Aim -
Everything from the first line down to the line containing "COL = S.collection" is to be retyped exactly, both ends included, with pictures left out.
>> Start Dataset extract
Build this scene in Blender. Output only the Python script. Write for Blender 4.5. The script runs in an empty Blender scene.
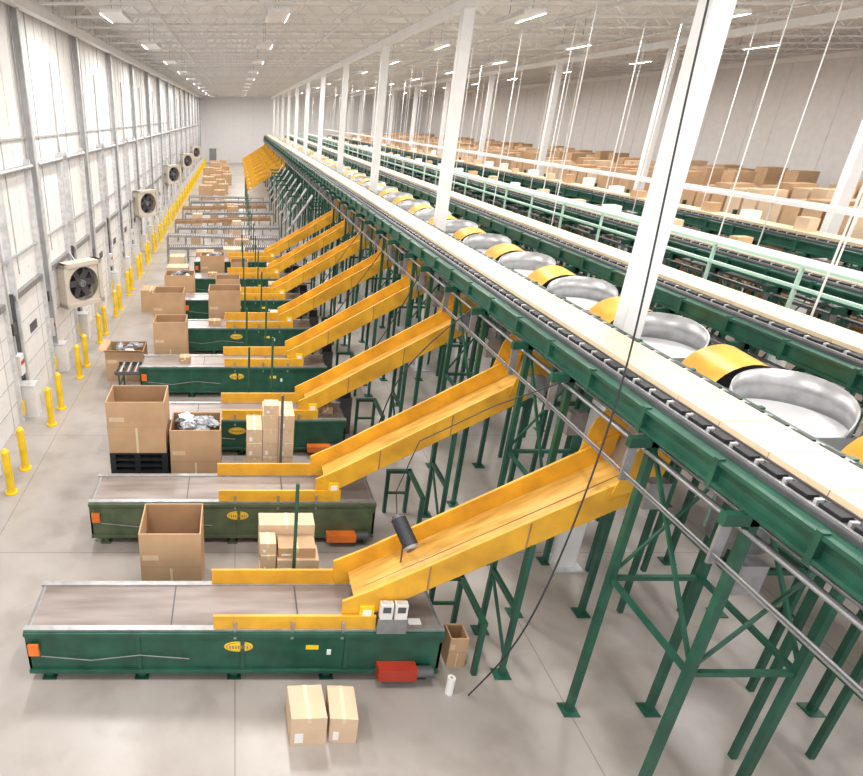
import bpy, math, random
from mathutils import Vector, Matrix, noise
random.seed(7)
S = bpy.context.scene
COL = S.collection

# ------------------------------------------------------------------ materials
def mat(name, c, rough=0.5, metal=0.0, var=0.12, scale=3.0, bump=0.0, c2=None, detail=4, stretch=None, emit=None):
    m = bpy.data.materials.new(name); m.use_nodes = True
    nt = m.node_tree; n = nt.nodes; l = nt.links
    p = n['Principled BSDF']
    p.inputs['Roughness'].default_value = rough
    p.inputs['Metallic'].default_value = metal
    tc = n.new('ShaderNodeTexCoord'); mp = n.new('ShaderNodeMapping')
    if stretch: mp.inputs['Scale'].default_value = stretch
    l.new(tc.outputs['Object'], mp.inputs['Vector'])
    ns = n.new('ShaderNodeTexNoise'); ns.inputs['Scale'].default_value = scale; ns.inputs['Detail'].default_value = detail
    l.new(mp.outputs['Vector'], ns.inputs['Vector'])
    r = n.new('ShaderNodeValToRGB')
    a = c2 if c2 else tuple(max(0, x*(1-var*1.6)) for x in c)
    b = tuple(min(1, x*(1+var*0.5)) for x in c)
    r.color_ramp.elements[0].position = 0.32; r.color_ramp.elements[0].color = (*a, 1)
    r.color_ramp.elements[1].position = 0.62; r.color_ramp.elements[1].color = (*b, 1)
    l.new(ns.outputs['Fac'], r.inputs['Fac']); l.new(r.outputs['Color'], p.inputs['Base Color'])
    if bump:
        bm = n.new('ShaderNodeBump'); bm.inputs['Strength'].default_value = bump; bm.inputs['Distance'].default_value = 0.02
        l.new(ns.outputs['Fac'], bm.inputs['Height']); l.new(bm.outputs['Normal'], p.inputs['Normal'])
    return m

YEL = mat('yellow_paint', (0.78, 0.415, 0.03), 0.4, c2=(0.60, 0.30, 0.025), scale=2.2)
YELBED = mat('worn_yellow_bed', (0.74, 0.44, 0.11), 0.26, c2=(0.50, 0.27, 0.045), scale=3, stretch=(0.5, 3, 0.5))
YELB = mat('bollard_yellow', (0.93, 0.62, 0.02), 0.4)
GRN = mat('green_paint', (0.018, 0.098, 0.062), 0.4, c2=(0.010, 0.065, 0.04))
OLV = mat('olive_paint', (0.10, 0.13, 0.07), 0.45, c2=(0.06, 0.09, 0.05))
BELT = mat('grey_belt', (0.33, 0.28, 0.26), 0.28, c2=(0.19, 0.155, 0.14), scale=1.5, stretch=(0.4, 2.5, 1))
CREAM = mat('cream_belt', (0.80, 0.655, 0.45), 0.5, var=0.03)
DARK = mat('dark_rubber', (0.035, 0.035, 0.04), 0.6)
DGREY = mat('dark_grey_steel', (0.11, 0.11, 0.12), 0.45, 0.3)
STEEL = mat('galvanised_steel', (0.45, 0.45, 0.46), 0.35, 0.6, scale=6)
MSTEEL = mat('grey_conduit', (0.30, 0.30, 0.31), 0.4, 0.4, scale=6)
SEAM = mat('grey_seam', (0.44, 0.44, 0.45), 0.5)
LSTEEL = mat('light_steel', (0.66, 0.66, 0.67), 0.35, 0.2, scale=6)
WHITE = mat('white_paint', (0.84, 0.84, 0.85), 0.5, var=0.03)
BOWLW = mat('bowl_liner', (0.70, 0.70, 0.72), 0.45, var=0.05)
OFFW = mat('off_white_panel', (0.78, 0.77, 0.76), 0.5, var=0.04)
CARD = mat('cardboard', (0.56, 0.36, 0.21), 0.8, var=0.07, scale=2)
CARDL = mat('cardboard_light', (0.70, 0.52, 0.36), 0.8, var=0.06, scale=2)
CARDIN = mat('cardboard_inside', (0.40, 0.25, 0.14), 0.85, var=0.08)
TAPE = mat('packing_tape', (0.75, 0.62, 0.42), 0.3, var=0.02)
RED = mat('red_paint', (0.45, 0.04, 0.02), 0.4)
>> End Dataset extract
Response to the exercise -
Build this scene in Blender. Output only the Python script. Write for Blender 4.5. The script runs in an empty Blender scene.
import bpy, math, random
from mathutils import Vector, Matrix, noise
random.seed(7)
S = bpy.context.scene
COL = S.collection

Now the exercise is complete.